Now the nation may have to settle in for a long, hot summer of oil and gas spewing relentlessly from the ocean floor, driving residents to anger and despair, ruining precious marshlands, and poisoning pelicans, turtles and other wildlife.

For Mr. Obama, it is imperative that he try to help guide the country through what's to come. Mr. Obama will aim to accomplish that with his speech Tuesday and also detail specifics of the response to the oil spill, from cleanup to damages claims.

The next day, Wednesday, Mr. Obama will convene his first meeting with BP PLC executives, expected to include the company's much-criticized CEO, Tony Hayward. The president will tell company officials he expects them to establish a multibillion-dollar compensation fund for people and companies damaged by the spill, to be administered by an independent panel, and that he will use his legal authority to ensure BP complies, White House officials said.

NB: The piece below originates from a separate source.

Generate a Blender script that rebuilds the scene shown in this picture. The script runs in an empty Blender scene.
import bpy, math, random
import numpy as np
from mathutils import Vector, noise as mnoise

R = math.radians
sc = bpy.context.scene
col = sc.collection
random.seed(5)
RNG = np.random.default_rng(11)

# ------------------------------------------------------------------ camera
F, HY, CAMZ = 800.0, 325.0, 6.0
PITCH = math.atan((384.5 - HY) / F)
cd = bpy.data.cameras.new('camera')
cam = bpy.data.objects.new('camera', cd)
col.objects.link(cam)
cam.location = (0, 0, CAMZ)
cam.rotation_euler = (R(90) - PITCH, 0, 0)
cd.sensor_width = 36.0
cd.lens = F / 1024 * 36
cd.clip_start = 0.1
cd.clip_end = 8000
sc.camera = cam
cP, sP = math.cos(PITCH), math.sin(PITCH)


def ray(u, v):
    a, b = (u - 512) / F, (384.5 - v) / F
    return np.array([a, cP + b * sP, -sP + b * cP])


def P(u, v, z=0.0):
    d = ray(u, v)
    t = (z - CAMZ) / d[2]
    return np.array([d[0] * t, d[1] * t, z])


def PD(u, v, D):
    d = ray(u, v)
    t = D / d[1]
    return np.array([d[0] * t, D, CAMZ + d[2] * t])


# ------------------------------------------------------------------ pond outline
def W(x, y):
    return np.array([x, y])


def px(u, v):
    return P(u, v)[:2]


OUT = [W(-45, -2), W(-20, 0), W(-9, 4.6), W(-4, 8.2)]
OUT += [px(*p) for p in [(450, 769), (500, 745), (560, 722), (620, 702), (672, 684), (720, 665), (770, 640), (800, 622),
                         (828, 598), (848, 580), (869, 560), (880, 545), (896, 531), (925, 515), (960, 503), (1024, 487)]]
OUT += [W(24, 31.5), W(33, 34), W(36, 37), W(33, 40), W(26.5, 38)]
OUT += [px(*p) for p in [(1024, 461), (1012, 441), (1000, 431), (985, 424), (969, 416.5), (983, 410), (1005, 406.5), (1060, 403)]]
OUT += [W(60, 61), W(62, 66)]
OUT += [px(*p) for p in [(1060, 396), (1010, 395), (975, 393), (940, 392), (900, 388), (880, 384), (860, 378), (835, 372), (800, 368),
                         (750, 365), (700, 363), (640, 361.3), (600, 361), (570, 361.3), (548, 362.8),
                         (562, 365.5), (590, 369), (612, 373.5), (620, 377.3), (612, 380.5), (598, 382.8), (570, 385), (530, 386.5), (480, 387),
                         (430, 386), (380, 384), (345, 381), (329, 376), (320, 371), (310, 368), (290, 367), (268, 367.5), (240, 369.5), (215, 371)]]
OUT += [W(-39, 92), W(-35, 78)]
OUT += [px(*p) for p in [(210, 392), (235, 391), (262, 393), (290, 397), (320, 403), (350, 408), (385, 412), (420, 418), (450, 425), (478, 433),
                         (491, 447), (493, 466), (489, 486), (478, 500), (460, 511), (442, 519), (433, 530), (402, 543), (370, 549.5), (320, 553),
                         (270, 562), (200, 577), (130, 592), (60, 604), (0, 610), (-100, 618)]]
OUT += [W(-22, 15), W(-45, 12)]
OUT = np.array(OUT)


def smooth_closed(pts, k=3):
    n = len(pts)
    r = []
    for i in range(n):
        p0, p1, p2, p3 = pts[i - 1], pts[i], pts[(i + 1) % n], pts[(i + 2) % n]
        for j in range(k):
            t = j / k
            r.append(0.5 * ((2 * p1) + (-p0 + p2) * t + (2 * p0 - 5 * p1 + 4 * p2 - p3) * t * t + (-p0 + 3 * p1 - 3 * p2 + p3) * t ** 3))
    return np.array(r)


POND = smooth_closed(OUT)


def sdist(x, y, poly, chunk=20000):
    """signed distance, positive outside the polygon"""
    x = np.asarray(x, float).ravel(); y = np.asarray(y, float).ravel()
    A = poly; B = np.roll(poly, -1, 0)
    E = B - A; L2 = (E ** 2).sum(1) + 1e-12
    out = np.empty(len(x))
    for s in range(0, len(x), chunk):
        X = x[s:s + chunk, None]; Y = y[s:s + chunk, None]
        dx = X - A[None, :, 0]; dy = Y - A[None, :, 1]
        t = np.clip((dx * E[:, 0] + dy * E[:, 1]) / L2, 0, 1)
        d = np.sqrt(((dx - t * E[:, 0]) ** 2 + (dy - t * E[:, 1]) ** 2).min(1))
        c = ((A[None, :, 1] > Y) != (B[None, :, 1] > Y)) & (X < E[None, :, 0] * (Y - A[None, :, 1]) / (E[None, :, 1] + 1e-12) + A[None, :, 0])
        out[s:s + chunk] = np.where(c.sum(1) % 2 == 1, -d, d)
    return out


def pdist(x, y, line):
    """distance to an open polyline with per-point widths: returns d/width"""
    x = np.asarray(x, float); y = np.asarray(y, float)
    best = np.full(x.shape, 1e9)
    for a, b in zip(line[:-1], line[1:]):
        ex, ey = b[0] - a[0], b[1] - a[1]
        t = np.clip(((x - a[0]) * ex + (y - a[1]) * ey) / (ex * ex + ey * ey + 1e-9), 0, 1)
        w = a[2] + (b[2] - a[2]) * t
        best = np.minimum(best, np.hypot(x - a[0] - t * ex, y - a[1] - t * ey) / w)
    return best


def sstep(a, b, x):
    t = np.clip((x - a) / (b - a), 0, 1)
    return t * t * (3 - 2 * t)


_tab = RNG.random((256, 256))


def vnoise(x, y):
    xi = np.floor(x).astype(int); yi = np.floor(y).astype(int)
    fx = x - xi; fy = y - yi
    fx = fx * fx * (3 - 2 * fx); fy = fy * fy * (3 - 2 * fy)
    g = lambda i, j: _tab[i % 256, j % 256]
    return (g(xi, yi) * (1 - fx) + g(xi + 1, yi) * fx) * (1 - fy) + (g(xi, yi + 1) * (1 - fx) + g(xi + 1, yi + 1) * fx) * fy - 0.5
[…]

Coast Guard Adm. Thad Allen, the government's point person on the spill, said the administration was "very concerned" about the claims process during an appearance on "Face the Nation" Sunday.

"It's not clear to us that there's the right of transparency involved concerning the data, how long it takes to pay claims. We'll be talking about an independent third party that can administer a fund to make sure it happens quicker."

The steps add up to Mr. Obama's most concerted efforts so far to assert leadership in face of the calamity, with the White House exercising every tool at its disposal - an on-scene visit by the president, a speech from the Oval Office, the use of the power of the presidency to extract concessions from BP. The White House hopes it will be enough to win back the confidence of a skeptical public.